Write out the full listing exactly as given, minus the images.

● ● ● ● ●

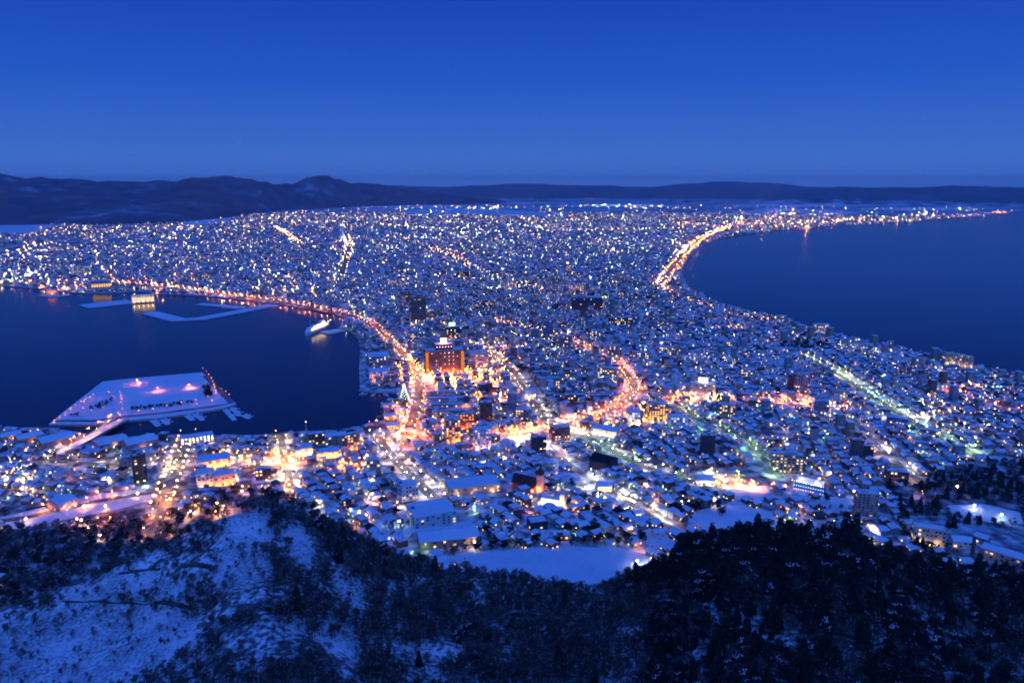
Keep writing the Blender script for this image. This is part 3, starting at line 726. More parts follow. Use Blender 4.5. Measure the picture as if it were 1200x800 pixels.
B('school_hall', 'pinkish walled hall with gabled snow roof beside the snowy lane', 'hall', 58, 90, 575, 600, 'pink', 1.3, .5, .1, top='gable', flood=('pink', 20, 2), anchor='the pinkish gabled hall')
for i, (a, b_, c, d_, lb) in enumerate(((0,24,503,516,'long snowy shed at the left edge of the near shore'),(20,50,503,520,'long snowy warehouse second from the left edge'),(46,86,504,524,'big snowy warehouse left of the causeway'),(112,150,508,524,'snow-covered terminal right of the causeway'),(146,184,506,528,'large snowy terminal hall between causeway and bright office'))):
    B('harbour_warehouse', lb, 'warehouse', a, b_, c, d_, 'tan' if i < 3 else 'grey', .8, .25, .1, 'amber', 2, 1, 6, top='gable', group='near shore warehouses', flood=('amber', 14, 1), anchor='the near shore warehouses' if i == 2 else None)
B('school_complex', 'large white school with a stepped flat snow roof below the tram street', 'school', 476, 536, 583, 619, 'white', .8, .25, .1, 'warm', 1.5, 4, 8, anchor='the large white school')
B('school_gym', 'school gymnasium with one broad smooth snow roof', 'gymnasium', 488, 562, 611, 643, 'tan', .5, .12, .06, 'warm', 1.5, 2, 6, top='gable', anchor='the school gymnasium')
B('school_wing', 'white block at the left kerb of the lower tram street', 'school', 466, 491, 560, 588, 'white', .8, .35, .15, 'warm', 1.6, 4, 5, anchor='the white block by the tram street')
B('depot_hall', 'long pale hall right of the lower tram street', 'hall', 520, 588, 556, 582, 'beige', .5, .2, .25, 'amber', 1.8, 2, 8, rooftop=False, flood=('warm', 14, 3), anchor='the long pale hall')
B('black_roofed_hall', 'big hall under a bare black roof without snow', 'hall', 690, 724, 531, 553, 'dark', .9, -.5, 0, top='black', anchor='the black-roofed hall')
B('greenhouse_hall', 'rounded snow-covered hall with lit front near the skating ground', 'hall', 814, 836, 557, 570, 'cream', .9, .2, .6, 'white', 3, 1, 4, top='arch', flood=('white', 20, 2), anchor='the rounded hall')
B('gallery_house', 'cream floodlit house with two gables above the white church', 'house', 697, 717, 561, 577, 'cream', .8, .2, .5, 'warm', 3, 2, 4, top='gable', flood=('warm', 14, 3), anchor='the floodlit two-gabled house')
B('villa', 'snow-roofed house with a square roof opening below the floodlit white church', 'house', 617, 642, 603, 622, 'dark', .8, .3, .1, anchor='the square-opening roof')
B('lodge', 'low snowy lodge at the back of the school field', 'house', 647, 667, 618, 634, 'tan', .6, .15, .2, 'amber', 2.5, 1, 3, top='gable')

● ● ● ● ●

THE RESULT:
Keep writing the Blender script for this image. This is part 3, starting at line 726. More parts follow. Use Blender 4.5. Measure the picture as if it were 1200x800 pixels.
B('school_hall', 'pinkish walled hall with gabled snow roof beside the snowy lane', 'hall', 58, 90, 575, 600, 'pink', 1.3, .5, .1, top='gable', flood=('pink', 20, 2), anchor='the pinkish gabled hall')
for i, (a, b_, c, d_, lb) in enumerate(((0,24,503,516,'long snowy shed at the left edge of the near shore'),(20,50,503,520,'long snowy warehouse second from the left edge'),(46,86,504,524,'big snowy warehouse left of the causeway'),(112,150,508,524,'snow-covered terminal right of the causeway'),(146,184,506,528,'large snowy terminal hall between causeway and bright office'))):
    B('harbour_warehouse', lb, 'warehouse', a, b_, c, d_, 'tan' if i < 3 else 'grey', .8, .25, .1, 'amber', 2, 1, 6, top='gable', group='near shore warehouses', flood=('amber', 14, 1), anchor='the near shore warehouses' if i == 2 else None)
B('school_complex', 'large white school with a stepped flat snow roof below the tram street', 'school', 476, 536, 583, 619, 'white', .8, .25, .1, 'warm', 1.5, 4, 8, anchor='the large white school')
B('school_gym', 'school gymnasium with one broad smooth snow roof', 'gymnasium', 488, 562, 611, 643, 'tan', .5, .12, .06, 'warm', 1.5, 2, 6, top='gable', anchor='the school gymnasium')
B('school_wing', 'white block at the left kerb of the lower tram street', 'school', 466, 491, 560, 588, 'white', .8, .35, .15, 'warm', 1.6, 4, 5, anchor='the white block by the tram street')
B('depot_hall', 'long pale hall right of the lower tram street', 'hall', 520, 588, 556, 582, 'beige', .5, .2, .25, 'amber', 1.8, 2, 8, rooftop=False, flood=('warm', 14, 3), anchor='the long pale hall')
B('black_roofed_hall', 'big hall under a bare black roof without snow', 'hall', 690, 724, 531, 553, 'dark', .9, -.5, 0, top='black', anchor='the black-roofed hall')
B('greenhouse_hall', 'rounded snow-covered hall with lit front near the skating ground', 'hall', 814, 836, 557, 570, 'cream', .9, .2, .6, 'white', 3, 1, 4, top='arch', flood=('white', 20, 2), anchor='the rounded hall')
B('gallery_house', 'cream floodlit house with two gables above the white church', 'house', 697, 717, 561, 577, 'cream', .8, .2, .5, 'warm', 3, 2, 4, top='gable', flood=('warm', 14, 3), anchor='the floodlit two-gabled house')
B('villa', 'snow-roofed house with a square roof opening below the floodlit white church', 'house', 617, 642, 603, 622, 'dark', .8, .3, .1, anchor='the square-opening roof')
B('lodge', 'low snowy lodge at the back of the school field', 'house', 647, 667, 618, 634, 'tan', .6, .15, .2, 'amber', 2.5, 1, 3, top='gable')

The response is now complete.